The battle for the Labor preselection in the ultra-safe federal seat of Gellibrand has turned nuclear, with vicious shit sheets circulating sledging candidates, and the retiring MP — former attorney-general Nicola Roxon — responding with a personal missive damning the attack.

The bright red sheet, mailed to local members and obtained by Crikey, contains noxious and incorrect claims relating to candidate and former Roxon staffer Katie Hall’s history as an organiser at the Health Services Union.

It inexplicably says Hall had a “direct and active involvement in Australia’s biggest union corruption scandal” and says, apropos of nothing, she was involved romantically with former branch secretary Jeff Jackson. The missive has shocked locals, and rival campaigns were rushing to distance themselves from its content this morning. Some stylistic elements of the letter appear to have been culled from a short-lived YouTube video attacking noted Watts supporter Victorian Senator Stephen Conroy (not online).

In an email to members, arch rival Kimberley Kitching said she “categorically” denied authoring the sheet and:

“…would certainly be willing to swear to it on my oath. I don’t like that type of campaigning, I believe it to be wholly ineffective in any event.”

With five candidates, Gellibrand is one of the most vigorously fought contests of recent times because, with a margin of 23.9%, the vote will effectively anoint a Labor member to Capital Hill in perpetuity. The Gellibrand battle is a showdown between Hall, popular tweeter and senior Telstra corporate relations staffer Tim Watts, former Melbourne City Councillor Kitching, alternative Labor Unity candidate Julia Mason and local unaligned contender Daniel McKinnon.

A local Hall-leaning branch member said that the sheet was designed “to muddy the waters and deter rank and file voters from voting in the preselection because they’re ‘disgusted’ with the process. But they’re smarter than that and it hasn’t worked.”

The local vote, making up 50% of the final result, will resume at 6pm tonight at Sheldon Receptions in Sunshine West before the central Public Office Selection Committee rules on the other 50% tomorrow.

Roxon’s response — also obtained by Crikey — slams the “horrid” jihad on Hall and urges local preselectors to marshal their anger to “reject s-xism in Gellibrand”. Roxon wrote:

“I’m disgusted at some of the malicious, nasty and false materials that have been distributed in the last days of the preselection campaign, in what has otherwise been a hard fought, yet dignified, contest.

“It is frustrating that every time a capable woman puts up her hand to run for office, she has to deal with false allegations about her s-xual history.  We might expect this misogyny and s-xism from our Liberal opponents, but surely it has no place within modern Labor?”

The sheet came just one day after another sheet, purported to (but almost certainly not) have been sent by unaligned candidate Daniel McKinnon, rubbishing the other four contenders.

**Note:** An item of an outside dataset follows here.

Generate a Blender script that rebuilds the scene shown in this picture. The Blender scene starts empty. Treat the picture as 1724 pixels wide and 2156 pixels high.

“It was a low-level summary of rubbish about Katie, intimating Mason was a [Michael] Danby puppet,” one senior campaign source said. It also appears to have vastly overestimated Watts’ Telstra salary.

The mechanics of the vote are intriguing. Local voting will conclude tonight before the state 100-member POSC convenes to decide the winner. Of crucial importance is a binding pre-POSC Labor Unity caucus, which will decide where its 24 POSC votes go. A “stability pact” with the Socialist Left will then elevate the total numbers in support the Unity candidate to well over 60.

The 404 local votes will be normalised to 100 votes before preferences are allocated, making how-to-vote cards crucial. Hall and Watts are swapping preferences, with Kitching going first to Mason and then Hall. Sources said this morning that Hall appeared to have done well in the local ballot so far and that Watts’ path to victory would rely on a first or second placing in the grassroots vote, followed by a majority inside the Unity caucus. Watts is believed to have the internal Unity numbers.

The split in the so-called “ShortCons” is the first sign of internal tension between Conroy and his lower house soulmate Bill Shorten for years. It is significant because the fissure has the potential to spray blood over every winnable preselection for the foreseeable future, further damaging Labor’s brand in the eyes of the public.

Other senior Labor figures have been bold in their voting intentions. Yesterday, former Victorian premier and Gellibrand local Steve Bracks turned up to vote and was approached by Kitching brandishing her how-to-vote card. Bracks apparently retorted “never from you” and kept walking.